■ What you should do:
Transcribe all of the material exactly, except for its pictures.

[Scripts that build scenes]

__________

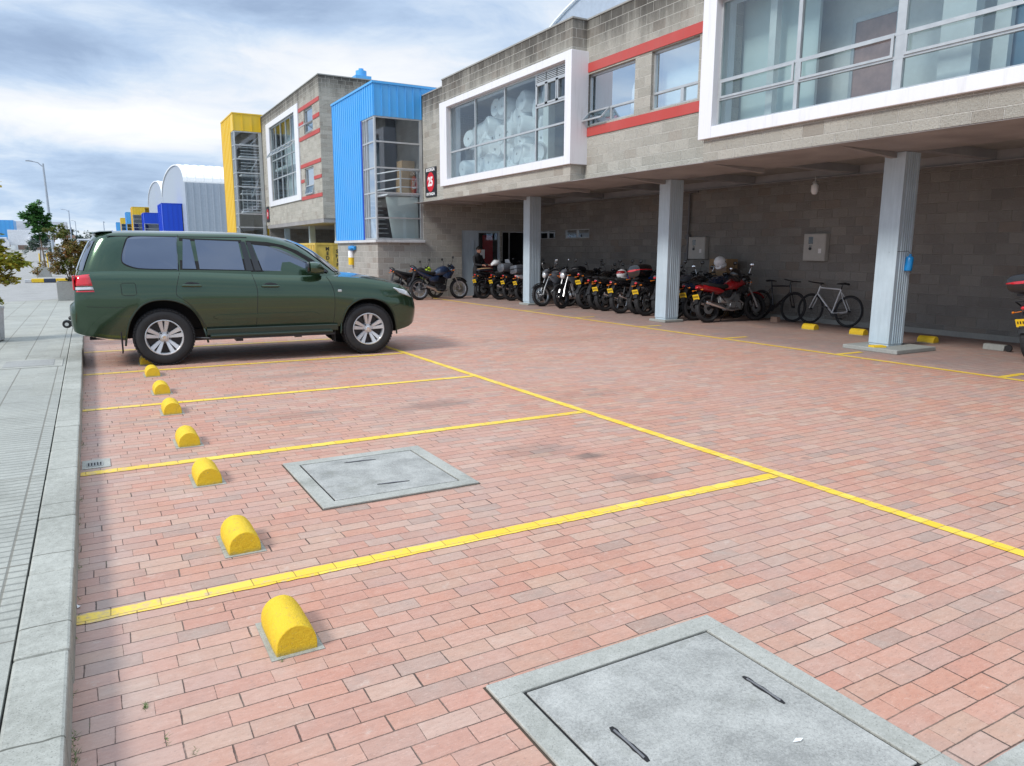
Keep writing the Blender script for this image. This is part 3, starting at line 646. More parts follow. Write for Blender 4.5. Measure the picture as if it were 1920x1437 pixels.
m.build('small_sash', 'aluminium', w1)
m = MB()
for k in range(3):
    for j in range(5): m.box((9.985, 14.98+k*.475, 5.715+j*.04), (10.03, 15.41+k*.475, 5.735+j*.04))
m.build('louvre', 'aluminium', w1)
w2 = window(b, 0, 10.0, -7.8, 10.18, 3.83, 5.94, vs=((8.48, .07), (6.76, .13), (5.05, .07), (3.3, .13), (1.6, .07), (0, .13), (-2, .1), (-4, .1)), bars=[(-7.76, 10.14, 4.60), (-7.76, 10.14, 4.29)])
m = MB()
for a, c in ((8.53, 10.12), (6.84, 8.43), (5.1, 6.68), (3.38, 5.0)):
    m.box((9.975, a, 4.30), (10.0, c, 4.335)); m.box((9.975, a, 4.56), (10.0, c, 4.595)); m.box((9.975, a, 4.335), (10.0, a+.04, 4.56)); m.box((9.975, c-.04, 4.335), (10.0, c, 4.56))
m.build('opening_sash', 'aluminium', w2)
wa = window(b, 0, FX+.07, 12.97, 14.71, 4.49, 5.62, bars=[(13.0, 14.68, 4.80)]); m = MB(); m.box((FX+.07, 13.84, 4.53), (FX+.13, 13.90, 4.78)); m.build('mullion', 'aluminium', wa); awning(wa, 0, FX+.06, 13.92, 14.66, 4.50, 4.80, .21)
wb = window(b, 0, FX+.07, 11.07, 12.45, 4.49, 5.64, bars=[(11.1, 12.42, 4.82)]); m = MB(); m.box((FX+.07, 11.53, 4.53), (FX+.13, 11.62, 4.80)); m.build('mullion', 'aluminium', wb)
window(b, 0, 14.76, 20.66, 22.12, 2.07, 2.38, vs=(21.4,), fr=.03, name='vent_window'); window(b, 0, 14.76, 22.75, 23.9, 2.07, 2.38, vs=(23.3,), fr=.03, name='vent_window')
m = MB(); m.box((15.0, 20, 1.9), (15.6, 24.3, 2.6)); m.build('vent_shaft', 'interior_dark', b)
# upper rooms seen through the glass
m = MB(); m.box((FX+.2, -8, 3.45), (14.9, 24.19, 3.55)); m.build('upper_floor', 'grey_concrete', b)
m = MB(); m.box((FX+.2, -8, 6.3), (14.9, 24.19, 6.4)); m.box((14.7, -8, 3.55), (14.9, 24.19, 6.3)); m.build('upper_room', 'white_wall', b)
m = MB(); m.box((FX+.22, 14.80, 3.56), (14.69, 14.90, 6.29)); m.build('partition', 'white_wall', b)
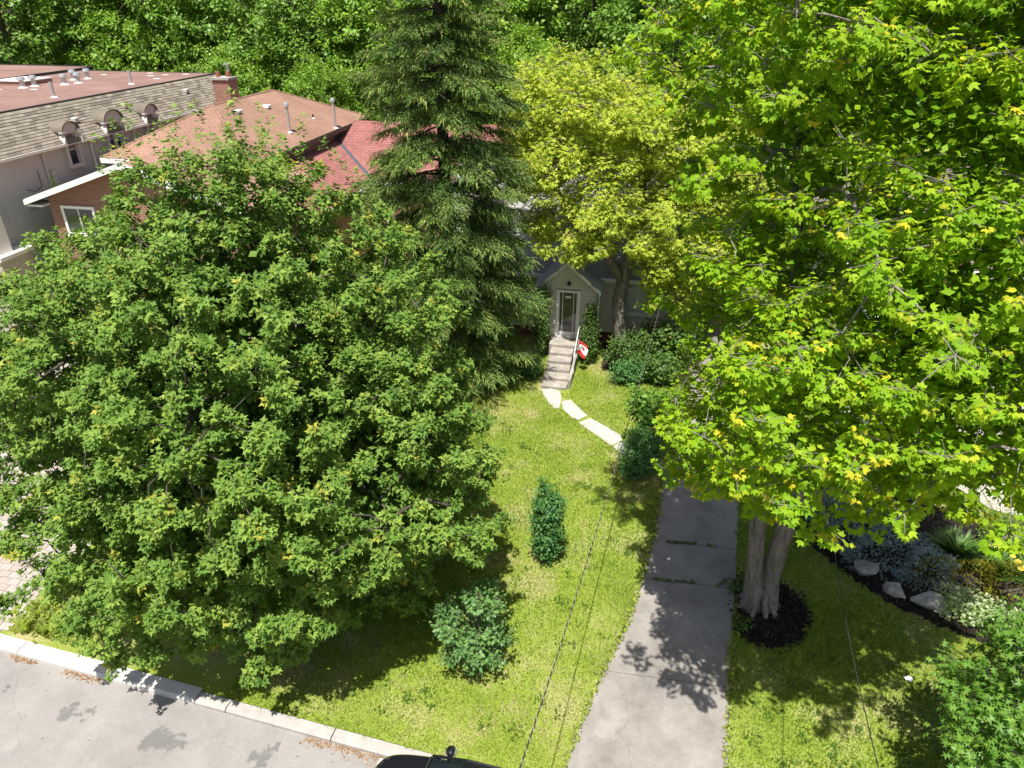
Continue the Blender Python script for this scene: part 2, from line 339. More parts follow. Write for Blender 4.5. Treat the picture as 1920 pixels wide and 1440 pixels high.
def spray(k=6, w=.07, l=.34, spread=.9):
    """a needle-clad shoot: spikes round an axis of length 1"""
    v, f = [], []
    for i in range(k):
        y = .02 + .8*i/(k-1); a = i*2.4; r = l*(1-.45*y)
        d = np.array([math.cos(a)*spread, .75, math.sin(a)*spread*.8]); d = d/np.linalg.norm(d)*r
        q = np.array([-math.sin(a), 0, math.cos(a)])*w*.5
        b0 = np.array([0, y, 0]); n = len(v)
        v += [tuple(b0-q), tuple(b0+q+np.array([0,.05,0])), tuple(b0+d)]; f.append((n, n+1, n+2))
    n = len(v); v += [(-w*.5, .3, 0), (w*.5, .3, 0), (0, 1.08, 0)]; f.append((n, n+1, n+2))
    return np.array(v), np.array(f)
T_SPRAY = spray(w=.09)

# ------------------------------------------------------------------ foliage
def crown_points(ells, n, mind, shell=.45, rg=rng, tries=40):
    """points spread through a union of ellipsoids, denser towards the outside, no two closer than mind"""
    C = np.array([e[:3] for e in ells]); Q = np.array([e[3:6] for e in ells]); vol = Q.prod(1)**(2/3); vol = vol/vol.sum()
    out = []; cell = {}
    for _ in range(n*tries):
        if len(out) >= n: break
        i = rg.choice(len(ells), p=vol)
        d = norm(rg.normal(size=3)); r = shell + (1-shell)*rg.random()**.6
        p = C[i] + d*Q[i]*r*(1 + .10*math.sin(3*d[0]+5*d[1]*1.3+i)+.08*math.sin(7*d[2]+4*d[0]))
        # skip deep inside other lobes
        q = (((p-C)/Q)**2).sum(1); q[i] = 9
        if q.min() < shell*shell*.8: continue
        key = tuple((p//mind).astype(int)); ok = True
        for a in (-1,0,1):
            for b in (-1,0,1):
                for c in (-1,0,1):
                    for k in cell.get((key[0]+a,key[1]+b,key[2]+c), ()):
                        if ((out[k]-p)**2).sum() < mind*mind: ok = False; break
                    if not ok: break
                if not ok: break
            if not ok: break
        if ok: cell.setdefault(key, []).append(len(out)); out.append(p)
    return np.array(out)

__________

■ Solution for this problem:
Keep writing the Blender script for this image. This is part 3, starting at line 646. More parts follow. Write for Blender 4.5. Measure the picture as if it were 1920x1437 pixels.
m.build('small_sash', 'aluminium', w1)
m = MB()
for k in range(3):
    for j in range(5): m.box((9.985, 14.98+k*.475, 5.715+j*.04), (10.03, 15.41+k*.475, 5.735+j*.04))
m.build('louvre', 'aluminium', w1)
w2 = window(b, 0, 10.0, -7.8, 10.18, 3.83, 5.94, vs=((8.48, .07), (6.76, .13), (5.05, .07), (3.3, .13), (1.6, .07), (0, .13), (-2, .1), (-4, .1)), bars=[(-7.76, 10.14, 4.60), (-7.76, 10.14, 4.29)])
m = MB()
for a, c in ((8.53, 10.12), (6.84, 8.43), (5.1, 6.68), (3.38, 5.0)):
    m.box((9.975, a, 4.30), (10.0, c, 4.335)); m.box((9.975, a, 4.56), (10.0, c, 4.595)); m.box((9.975, a, 4.335), (10.0, a+.04, 4.56)); m.box((9.975, c-.04, 4.335), (10.0, c, 4.56))
m.build('opening_sash', 'aluminium', w2)
wa = window(b, 0, FX+.07, 12.97, 14.71, 4.49, 5.62, bars=[(13.0, 14.68, 4.80)]); m = MB(); m.box((FX+.07, 13.84, 4.53), (FX+.13, 13.90, 4.78)); m.build('mullion', 'aluminium', wa); awning(wa, 0, FX+.06, 13.92, 14.66, 4.50, 4.80, .21)
wb = window(b, 0, FX+.07, 11.07, 12.45, 4.49, 5.64, bars=[(11.1, 12.42, 4.82)]); m = MB(); m.box((FX+.07, 11.53, 4.53), (FX+.13, 11.62, 4.80)); m.build('mullion', 'aluminium', wb)
window(b, 0, 14.76, 20.66, 22.12, 2.07, 2.38, vs=(21.4,), fr=.03, name='vent_window'); window(b, 0, 14.76, 22.75, 23.9, 2.07, 2.38, vs=(23.3,), fr=.03, name='vent_window')
m = MB(); m.box((15.0, 20, 1.9), (15.6, 24.3, 2.6)); m.build('vent_shaft', 'interior_dark', b)
# upper rooms seen through the glass
m = MB(); m.box((FX+.2, -8, 3.45), (14.9, 24.19, 3.55)); m.build('upper_floor', 'grey_concrete', b)
m = MB(); m.box((FX+.2, -8, 6.3), (14.9, 24.19, 6.4)); m.box((14.7, -8, 3.55), (14.9, 24.19, 6.3)); m.build('upper_room', 'white_wall', b)
m = MB(); m.box((FX+.22, 14.80, 3.56), (14.69, 14.90, 6.29)); m.build('partition', 'white_wall', b)
Continue the Blender Python script for this scene: part 2, from line 339. More parts follow. Write for Blender 4.5. Treat the picture as 1920 pixels wide and 1440 pixels high.
def spray(k=6, w=.07, l=.34, spread=.9):
    """a needle-clad shoot: spikes round an axis of length 1"""
    v, f = [], []
    for i in range(k):
        y = .02 + .8*i/(k-1); a = i*2.4; r = l*(1-.45*y)
        d = np.array([math.cos(a)*spread, .75, math.sin(a)*spread*.8]); d = d/np.linalg.norm(d)*r
        q = np.array([-math.sin(a), 0, math.cos(a)])*w*.5
        b0 = np.array([0, y, 0]); n = len(v)
        v += [tuple(b0-q), tuple(b0+q+np.array([0,.05,0])), tuple(b0+d)]; f.append((n, n+1, n+2))
    n = len(v); v += [(-w*.5, .3, 0), (w*.5, .3, 0), (0, 1.08, 0)]; f.append((n, n+1, n+2))
    return np.array(v), np.array(f)
T_SPRAY = spray(w=.09)

# ------------------------------------------------------------------ foliage
def crown_points(ells, n, mind, shell=.45, rg=rng, tries=40):
    """points spread through a union of ellipsoids, denser towards the outside, no two closer than mind"""
    C = np.array([e[:3] for e in ells]); Q = np.array([e[3:6] for e in ells]); vol = Q.prod(1)**(2/3); vol = vol/vol.sum()
    out = []; cell = {}
    for _ in range(n*tries):
        if len(out) >= n: break
        i = rg.choice(len(ells), p=vol)
        d = norm(rg.normal(size=3)); r = shell + (1-shell)*rg.random()**.6
        p = C[i] + d*Q[i]*r*(1 + .10*math.sin(3*d[0]+5*d[1]*1.3+i)+.08*math.sin(7*d[2]+4*d[0]))
        # skip deep inside other lobes
        q = (((p-C)/Q)**2).sum(1); q[i] = 9
        if q.min() < shell*shell*.8: continue
        key = tuple((p//mind).astype(int)); ok = True
        for a in (-1,0,1):
            for b in (-1,0,1):
                for c in (-1,0,1):
                    for k in cell.get((key[0]+a,key[1]+b,key[2]+c), ()):
                        if ((out[k]-p)**2).sum() < mind*mind: ok = False; break
                    if not ok: break
                if not ok: break
            if not ok: break
        if ok: cell.setdefault(key, []).append(len(out)); out.append(p)
    return np.array(out)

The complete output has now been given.